▶ _WORK INSTRUCTIONS_: Copy, without any alteration, the lines from the one that includes "rnd = random.Random(5);" up to and including the one that includes "s = q + sd * (tl_".

▶ _Dataset rows_:

---

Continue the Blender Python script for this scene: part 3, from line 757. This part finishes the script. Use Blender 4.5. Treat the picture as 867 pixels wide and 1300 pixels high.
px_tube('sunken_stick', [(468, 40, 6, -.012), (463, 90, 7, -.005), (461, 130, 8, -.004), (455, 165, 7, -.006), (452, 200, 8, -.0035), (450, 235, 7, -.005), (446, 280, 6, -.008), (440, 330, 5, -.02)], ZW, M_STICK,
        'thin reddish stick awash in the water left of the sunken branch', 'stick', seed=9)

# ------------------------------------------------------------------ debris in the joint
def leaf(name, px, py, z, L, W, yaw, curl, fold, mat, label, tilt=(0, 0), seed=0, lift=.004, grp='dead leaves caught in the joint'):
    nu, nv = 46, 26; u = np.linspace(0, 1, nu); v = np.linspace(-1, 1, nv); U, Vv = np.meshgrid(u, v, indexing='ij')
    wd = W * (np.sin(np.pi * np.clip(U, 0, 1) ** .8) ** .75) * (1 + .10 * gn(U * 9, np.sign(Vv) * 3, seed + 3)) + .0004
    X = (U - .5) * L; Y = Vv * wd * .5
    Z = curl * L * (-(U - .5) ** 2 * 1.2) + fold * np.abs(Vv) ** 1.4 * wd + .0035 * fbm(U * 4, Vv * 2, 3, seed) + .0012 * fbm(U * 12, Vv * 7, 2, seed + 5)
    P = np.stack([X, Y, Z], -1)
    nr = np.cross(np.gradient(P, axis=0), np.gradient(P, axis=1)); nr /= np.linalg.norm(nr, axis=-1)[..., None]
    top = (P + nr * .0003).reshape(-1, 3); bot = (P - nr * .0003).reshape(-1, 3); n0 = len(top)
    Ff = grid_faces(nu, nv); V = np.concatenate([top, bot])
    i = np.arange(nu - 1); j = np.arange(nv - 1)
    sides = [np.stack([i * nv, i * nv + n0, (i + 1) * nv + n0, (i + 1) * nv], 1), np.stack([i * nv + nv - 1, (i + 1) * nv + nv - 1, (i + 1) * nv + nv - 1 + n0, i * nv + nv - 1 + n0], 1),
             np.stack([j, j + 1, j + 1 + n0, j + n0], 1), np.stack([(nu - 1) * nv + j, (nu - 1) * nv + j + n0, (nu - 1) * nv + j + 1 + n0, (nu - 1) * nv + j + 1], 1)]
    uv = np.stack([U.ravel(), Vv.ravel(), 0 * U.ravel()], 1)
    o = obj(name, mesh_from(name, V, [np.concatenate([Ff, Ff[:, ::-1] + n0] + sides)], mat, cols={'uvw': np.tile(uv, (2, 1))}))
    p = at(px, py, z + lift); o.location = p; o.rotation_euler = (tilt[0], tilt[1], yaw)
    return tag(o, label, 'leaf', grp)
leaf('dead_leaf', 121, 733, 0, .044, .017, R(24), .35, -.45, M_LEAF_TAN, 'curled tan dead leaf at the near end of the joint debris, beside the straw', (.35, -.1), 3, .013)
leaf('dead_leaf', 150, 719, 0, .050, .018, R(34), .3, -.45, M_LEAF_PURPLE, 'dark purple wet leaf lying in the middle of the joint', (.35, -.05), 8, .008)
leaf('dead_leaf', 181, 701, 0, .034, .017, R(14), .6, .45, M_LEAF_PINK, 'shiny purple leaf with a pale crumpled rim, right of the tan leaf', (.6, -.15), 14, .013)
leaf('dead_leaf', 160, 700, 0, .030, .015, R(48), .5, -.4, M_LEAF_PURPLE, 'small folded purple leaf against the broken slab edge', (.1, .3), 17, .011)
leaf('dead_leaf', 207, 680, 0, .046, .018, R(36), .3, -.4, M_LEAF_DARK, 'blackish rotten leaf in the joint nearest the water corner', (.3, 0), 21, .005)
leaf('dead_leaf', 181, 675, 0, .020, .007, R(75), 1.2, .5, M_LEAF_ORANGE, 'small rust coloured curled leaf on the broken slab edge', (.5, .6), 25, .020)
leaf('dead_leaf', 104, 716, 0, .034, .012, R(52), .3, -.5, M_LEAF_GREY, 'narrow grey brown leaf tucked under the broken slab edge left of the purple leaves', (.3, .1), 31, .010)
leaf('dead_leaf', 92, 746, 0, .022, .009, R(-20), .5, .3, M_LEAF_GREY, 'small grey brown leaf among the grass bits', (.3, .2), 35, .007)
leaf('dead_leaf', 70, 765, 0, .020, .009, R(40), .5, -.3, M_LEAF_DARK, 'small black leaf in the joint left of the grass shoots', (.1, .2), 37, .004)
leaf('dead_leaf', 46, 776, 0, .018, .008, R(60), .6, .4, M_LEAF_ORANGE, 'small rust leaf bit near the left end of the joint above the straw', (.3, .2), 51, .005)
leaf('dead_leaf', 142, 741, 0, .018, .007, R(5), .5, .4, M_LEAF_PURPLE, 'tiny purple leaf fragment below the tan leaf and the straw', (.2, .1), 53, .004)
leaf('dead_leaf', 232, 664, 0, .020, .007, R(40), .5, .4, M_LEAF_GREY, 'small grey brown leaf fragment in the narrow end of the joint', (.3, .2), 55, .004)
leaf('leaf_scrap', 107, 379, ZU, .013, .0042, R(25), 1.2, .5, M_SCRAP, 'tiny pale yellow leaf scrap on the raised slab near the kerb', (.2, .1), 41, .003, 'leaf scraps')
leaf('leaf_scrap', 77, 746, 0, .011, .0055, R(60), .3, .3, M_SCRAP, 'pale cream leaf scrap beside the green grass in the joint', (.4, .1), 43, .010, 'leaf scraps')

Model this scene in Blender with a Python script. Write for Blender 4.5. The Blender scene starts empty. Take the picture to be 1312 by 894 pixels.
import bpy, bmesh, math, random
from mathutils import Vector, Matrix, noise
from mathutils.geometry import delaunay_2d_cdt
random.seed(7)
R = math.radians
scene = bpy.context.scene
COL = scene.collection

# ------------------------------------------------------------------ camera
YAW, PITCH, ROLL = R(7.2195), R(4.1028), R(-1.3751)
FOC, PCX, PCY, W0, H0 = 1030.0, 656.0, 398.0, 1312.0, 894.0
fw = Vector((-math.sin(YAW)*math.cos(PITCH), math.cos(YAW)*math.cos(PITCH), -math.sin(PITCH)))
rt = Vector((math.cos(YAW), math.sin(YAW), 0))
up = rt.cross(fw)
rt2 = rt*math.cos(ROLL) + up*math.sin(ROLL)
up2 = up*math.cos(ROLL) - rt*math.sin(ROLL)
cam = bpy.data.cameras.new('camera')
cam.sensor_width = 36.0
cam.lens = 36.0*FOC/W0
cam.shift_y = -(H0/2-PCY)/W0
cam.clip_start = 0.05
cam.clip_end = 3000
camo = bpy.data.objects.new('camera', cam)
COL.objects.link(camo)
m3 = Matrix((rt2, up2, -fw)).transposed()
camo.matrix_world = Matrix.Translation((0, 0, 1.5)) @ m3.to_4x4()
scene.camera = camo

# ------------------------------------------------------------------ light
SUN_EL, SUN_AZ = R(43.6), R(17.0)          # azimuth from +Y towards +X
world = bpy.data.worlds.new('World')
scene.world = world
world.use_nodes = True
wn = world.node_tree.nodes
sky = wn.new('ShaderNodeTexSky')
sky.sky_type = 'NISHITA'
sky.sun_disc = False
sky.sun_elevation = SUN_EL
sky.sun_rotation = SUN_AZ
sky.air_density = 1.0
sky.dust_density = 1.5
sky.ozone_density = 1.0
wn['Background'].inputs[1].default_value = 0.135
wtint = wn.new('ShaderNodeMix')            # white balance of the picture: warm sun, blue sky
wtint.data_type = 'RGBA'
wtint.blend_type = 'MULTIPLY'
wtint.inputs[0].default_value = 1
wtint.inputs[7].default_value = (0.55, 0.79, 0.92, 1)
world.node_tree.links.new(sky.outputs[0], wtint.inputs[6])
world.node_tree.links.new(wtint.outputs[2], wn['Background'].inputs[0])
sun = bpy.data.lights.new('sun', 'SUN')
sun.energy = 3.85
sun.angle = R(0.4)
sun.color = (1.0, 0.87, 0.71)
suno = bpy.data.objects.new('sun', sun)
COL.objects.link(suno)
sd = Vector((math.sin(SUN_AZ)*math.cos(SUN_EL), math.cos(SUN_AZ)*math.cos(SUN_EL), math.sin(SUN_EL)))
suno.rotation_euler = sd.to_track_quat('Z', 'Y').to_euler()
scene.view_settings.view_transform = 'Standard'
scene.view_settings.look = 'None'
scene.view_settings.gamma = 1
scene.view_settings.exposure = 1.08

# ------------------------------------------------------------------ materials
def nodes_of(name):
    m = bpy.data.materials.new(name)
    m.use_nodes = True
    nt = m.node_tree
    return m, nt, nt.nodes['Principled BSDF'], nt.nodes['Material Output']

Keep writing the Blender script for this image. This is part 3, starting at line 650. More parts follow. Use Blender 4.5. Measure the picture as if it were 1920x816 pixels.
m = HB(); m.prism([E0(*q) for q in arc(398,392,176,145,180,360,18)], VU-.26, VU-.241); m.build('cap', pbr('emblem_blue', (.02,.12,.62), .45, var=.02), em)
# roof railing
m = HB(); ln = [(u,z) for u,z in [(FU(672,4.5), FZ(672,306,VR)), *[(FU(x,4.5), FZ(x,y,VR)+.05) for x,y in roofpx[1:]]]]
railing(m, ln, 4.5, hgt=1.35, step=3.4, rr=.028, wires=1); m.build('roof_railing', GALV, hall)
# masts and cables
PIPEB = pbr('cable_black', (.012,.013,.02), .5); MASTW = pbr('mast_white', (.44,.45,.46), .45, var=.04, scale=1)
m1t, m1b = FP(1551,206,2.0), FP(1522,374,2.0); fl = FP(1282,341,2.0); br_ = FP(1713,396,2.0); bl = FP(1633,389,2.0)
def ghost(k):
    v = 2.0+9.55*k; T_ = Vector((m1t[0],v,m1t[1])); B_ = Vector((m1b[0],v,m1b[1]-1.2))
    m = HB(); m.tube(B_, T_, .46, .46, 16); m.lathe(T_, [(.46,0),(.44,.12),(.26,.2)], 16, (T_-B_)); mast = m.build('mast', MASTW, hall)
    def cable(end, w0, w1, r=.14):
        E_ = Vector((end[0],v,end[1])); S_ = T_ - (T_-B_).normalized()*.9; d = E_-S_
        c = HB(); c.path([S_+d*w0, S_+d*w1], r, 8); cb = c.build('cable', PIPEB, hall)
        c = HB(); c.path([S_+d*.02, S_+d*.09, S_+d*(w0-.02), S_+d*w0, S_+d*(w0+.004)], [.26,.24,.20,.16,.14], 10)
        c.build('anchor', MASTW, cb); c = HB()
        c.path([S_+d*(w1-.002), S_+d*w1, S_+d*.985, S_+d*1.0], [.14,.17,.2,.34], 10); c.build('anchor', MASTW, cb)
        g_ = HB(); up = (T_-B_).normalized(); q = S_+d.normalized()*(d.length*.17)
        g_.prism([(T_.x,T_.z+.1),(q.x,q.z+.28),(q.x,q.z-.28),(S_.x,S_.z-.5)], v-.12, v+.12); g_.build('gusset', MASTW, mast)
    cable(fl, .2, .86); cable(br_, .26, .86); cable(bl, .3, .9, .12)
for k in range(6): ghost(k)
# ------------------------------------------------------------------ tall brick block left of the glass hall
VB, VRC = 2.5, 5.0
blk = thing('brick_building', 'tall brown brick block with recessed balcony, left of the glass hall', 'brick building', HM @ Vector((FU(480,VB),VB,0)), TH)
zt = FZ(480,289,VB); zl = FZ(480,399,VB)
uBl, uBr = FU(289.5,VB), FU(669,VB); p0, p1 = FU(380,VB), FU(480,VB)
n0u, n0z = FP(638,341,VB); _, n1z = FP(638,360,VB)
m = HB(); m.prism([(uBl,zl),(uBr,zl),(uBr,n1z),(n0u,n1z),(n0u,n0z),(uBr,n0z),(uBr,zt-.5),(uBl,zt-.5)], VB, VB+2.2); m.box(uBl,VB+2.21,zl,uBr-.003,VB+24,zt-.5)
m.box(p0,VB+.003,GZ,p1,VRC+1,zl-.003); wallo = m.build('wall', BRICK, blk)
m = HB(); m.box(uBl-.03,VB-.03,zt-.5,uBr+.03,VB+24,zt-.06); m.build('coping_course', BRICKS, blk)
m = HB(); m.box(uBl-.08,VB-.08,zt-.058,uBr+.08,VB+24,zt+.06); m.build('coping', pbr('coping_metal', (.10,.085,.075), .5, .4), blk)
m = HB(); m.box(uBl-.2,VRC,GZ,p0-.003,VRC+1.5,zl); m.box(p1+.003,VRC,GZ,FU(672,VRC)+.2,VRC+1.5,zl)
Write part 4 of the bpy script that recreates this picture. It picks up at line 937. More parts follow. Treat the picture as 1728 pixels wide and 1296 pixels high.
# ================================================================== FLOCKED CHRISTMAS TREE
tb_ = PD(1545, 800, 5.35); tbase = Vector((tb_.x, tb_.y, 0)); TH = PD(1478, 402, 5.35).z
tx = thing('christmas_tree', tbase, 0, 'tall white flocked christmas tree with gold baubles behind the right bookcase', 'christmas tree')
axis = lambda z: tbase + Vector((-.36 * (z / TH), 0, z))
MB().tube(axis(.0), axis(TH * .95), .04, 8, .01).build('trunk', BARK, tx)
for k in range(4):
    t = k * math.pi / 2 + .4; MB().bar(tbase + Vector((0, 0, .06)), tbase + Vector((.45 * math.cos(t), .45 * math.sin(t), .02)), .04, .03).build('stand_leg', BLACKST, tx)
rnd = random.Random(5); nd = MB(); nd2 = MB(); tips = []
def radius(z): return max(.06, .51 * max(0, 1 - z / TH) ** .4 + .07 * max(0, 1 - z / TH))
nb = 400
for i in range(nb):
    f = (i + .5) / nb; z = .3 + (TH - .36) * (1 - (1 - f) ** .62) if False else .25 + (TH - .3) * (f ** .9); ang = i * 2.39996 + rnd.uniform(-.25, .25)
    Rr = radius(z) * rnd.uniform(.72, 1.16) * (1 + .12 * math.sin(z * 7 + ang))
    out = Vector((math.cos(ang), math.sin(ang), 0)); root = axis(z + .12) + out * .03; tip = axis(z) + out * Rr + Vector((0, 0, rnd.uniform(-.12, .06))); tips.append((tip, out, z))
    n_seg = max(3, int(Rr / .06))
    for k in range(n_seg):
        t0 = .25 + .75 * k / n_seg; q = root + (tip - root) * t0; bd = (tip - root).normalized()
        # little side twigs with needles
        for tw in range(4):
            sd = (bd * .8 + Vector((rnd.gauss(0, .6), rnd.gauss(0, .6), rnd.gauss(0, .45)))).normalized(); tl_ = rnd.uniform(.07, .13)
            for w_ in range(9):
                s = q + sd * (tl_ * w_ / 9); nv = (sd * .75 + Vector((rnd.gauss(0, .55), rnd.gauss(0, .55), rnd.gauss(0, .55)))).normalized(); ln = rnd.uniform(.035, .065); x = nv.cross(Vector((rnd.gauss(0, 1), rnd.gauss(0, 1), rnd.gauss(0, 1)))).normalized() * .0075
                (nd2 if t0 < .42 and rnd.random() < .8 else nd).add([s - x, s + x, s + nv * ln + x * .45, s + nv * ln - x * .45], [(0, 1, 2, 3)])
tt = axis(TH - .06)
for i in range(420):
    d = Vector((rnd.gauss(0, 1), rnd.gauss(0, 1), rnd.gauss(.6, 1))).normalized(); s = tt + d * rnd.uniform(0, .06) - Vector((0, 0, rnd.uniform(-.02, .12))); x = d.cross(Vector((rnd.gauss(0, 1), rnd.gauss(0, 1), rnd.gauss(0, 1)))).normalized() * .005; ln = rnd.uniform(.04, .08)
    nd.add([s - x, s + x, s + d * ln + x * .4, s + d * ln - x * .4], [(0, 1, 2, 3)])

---

▶ _OUTPUT OF THE EXERCISE_:
rnd = random.Random(5); nd = MB(); nd2 = MB(); tips = []
def radius(z): return max(.06, .51 * max(0, 1 - z / TH) ** .4 + .07 * max(0, 1 - z / TH))
nb = 400
for i in range(nb):
    f = (i + .5) / nb; z = .3 + (TH - .36) * (1 - (1 - f) ** .62) if False else .25 + (TH - .3) * (f ** .9); ang = i * 2.39996 + rnd.uniform(-.25, .25)
    Rr = radius(z) * rnd.uniform(.72, 1.16) * (1 + .12 * math.sin(z * 7 + ang))
    out = Vector((math.cos(ang), math.sin(ang), 0)); root = axis(z + .12) + out * .03; tip = axis(z) + out * Rr + Vector((0, 0, rnd.uniform(-.12, .06))); tips.append((tip, out, z))
    n_seg = max(3, int(Rr / .06))
    for k in range(n_seg):
        t0 = .25 + .75 * k / n_seg; q = root + (tip - root) * t0; bd = (tip - root).normalized()
        # little side twigs with needles
        for tw in range(4):
            sd = (bd * .8 + Vector((rnd.gauss(0, .6), rnd.gauss(0, .6), rnd.gauss(0, .45)))).normalized(); tl_ = rnd.uniform(.07, .13)
            for w_ in range(9):
                s = q + sd * (tl_ * w_ / 9); nv = (sd * .75 + Vector((rnd.gauss(0, .55), rnd.gauss(0, .55), rnd.gauss(0, .55)))).normalized(); ln = rnd.uniform(.035, .065); x = nv.cross(Vector((rnd.gauss(0, 1), rnd.gauss(0, 1), rnd.gauss(0, 1)))).normalized() * .0075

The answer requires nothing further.